The 1 minute Paradox
I use a social media app that has voice messaging function. I joined a chat group a while ago and nothing especially interesting occured until this conversation:
Me: Blah blah blah [duration: 59 seconds]
Friend: You talk too much. Keep it short, 10 seconds is about as much as I can take. Longer than that and it gets on my nerves
Me: That doesn't make sense. Suppose I want to say something that's going to be 50 seconds long and I do it in small bursts, each 10 seconds long. It doesn't matter that I broke the original message into five 10 second chunks because 10 seconds + 10 seconds + 10 seconds + 10 seconds + 10 seconds = 50 seconds. The total amount of time you'll be listening to me is still 50 seconds.
If my friend is an average person then, everyone should share my friends opinion on how long voice messages. They need to be divvied up into small package, each roughly 10 seconds long. How does one square this with the fact that using this technique to not bore the other person you're voice messaging doesn't actually affect the total length of the message?
I guess a food analogy works by way of an explanation: yes, a person does want to eat the extra-large pizza but s/he can only do it one slice at a time.
Is there a name for my friend's attitude and his behavior in psychology? Does this attitude/behavior reveal something about the human psyche?
Me: Blah blah blah [duration: 59 seconds]
Friend: You talk too much. Keep it short, 10 seconds is about as much as I can take. Longer than that and it gets on my nerves
Me: That doesn't make sense. Suppose I want to say something that's going to be 50 seconds long and I do it in small bursts, each 10 seconds long. It doesn't matter that I broke the original message into five 10 second chunks because 10 seconds + 10 seconds + 10 seconds + 10 seconds + 10 seconds = 50 seconds. The total amount of time you'll be listening to me is still 50 seconds.
If my friend is an average person then, everyone should share my friends opinion on how long voice messages. They need to be divvied up into small package, each roughly 10 seconds long. How does one square this with the fact that using this technique to not bore the other person you're voice messaging doesn't actually affect the total length of the message?
I guess a food analogy works by way of an explanation: yes, a person does want to eat the extra-large pizza but s/he can only do it one slice at a time.
Is there a name for my friend's attitude and his behavior in psychology? Does this attitude/behavior reveal something about the human psyche?
Comments (14)
It might reveal more about what you were saying during that 59 seconds. Just a thought.
If you have to listen to your wife nagging at you for 10 seconds, it is way too long.
If you want to listen to all of the wonderful things your new girl is trying to say, 10 seconds is way too little.
As jgill says, it might be what you are saying.
Or maybe you need to change your friends for people with a higher attention span.
Everything is relative.
Quoting Sir2u
That only explains the fact that people are more willing to listen longer if the message is interesting. The desire to listen longer is directly proportional to how interesting the message is.
The situation I described is not exactly an issue of how interesting the content of the message is. Even a very dull 50 second long message becomes tolerable if fragmented into smaller, shorter, chunks.

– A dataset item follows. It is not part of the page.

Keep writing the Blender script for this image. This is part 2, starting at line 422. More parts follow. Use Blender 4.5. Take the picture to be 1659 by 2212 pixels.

So option B, people need to acquire listening skills. As others have pointed out as well, attention span seems to be shrinking for a lot of younger people in today's instant communication world.
I wonder how the kids of today are going to do when the have to sit through a 90 minute university lecture.
Quoting Sir2u
Times are changing. Ninety minute lectures may fade away. I hope so.
I am glad that I do not have to hold my breath waiting for that to happen. I seriously doubt that it would be possible to fit any university lecture into anything less that 1 hour unless it was an absolutely useless topic that the students could learn all by themselves.
59 seconds of voicemail is a bit too long. (you said earlier it's 59 seconds).
That's about a minute. You want to keep it shorter than that. It doesn't matter whether you make small bursts of 10 seconds each. If it's a really close person to you, it wouldn't matter. A good friend or family member would want to hear what you need to say. But anyone less than that, it's too long.
Quoting TheMadFool
It reveals something about the state of affairs. With all the competing distractions that we face each day -- whether you're unemployed, stay at home, or a traveler -- our patience, or better yet, our expectation of time of completion has warped beyond belief.
Unless it's a haiku.
Excellent point! Nevertheless, word limits do impose a serious constraint on poets.
Yes, every word counts, and no extraneous effort needed to make them get your point. Same with stand up comedians -- if they need to use more words to make the audience laugh, they've already failed.
“It is more fun to talk with someone who doesn't use long, difficult words but rather short, easy words like "What about lunch?”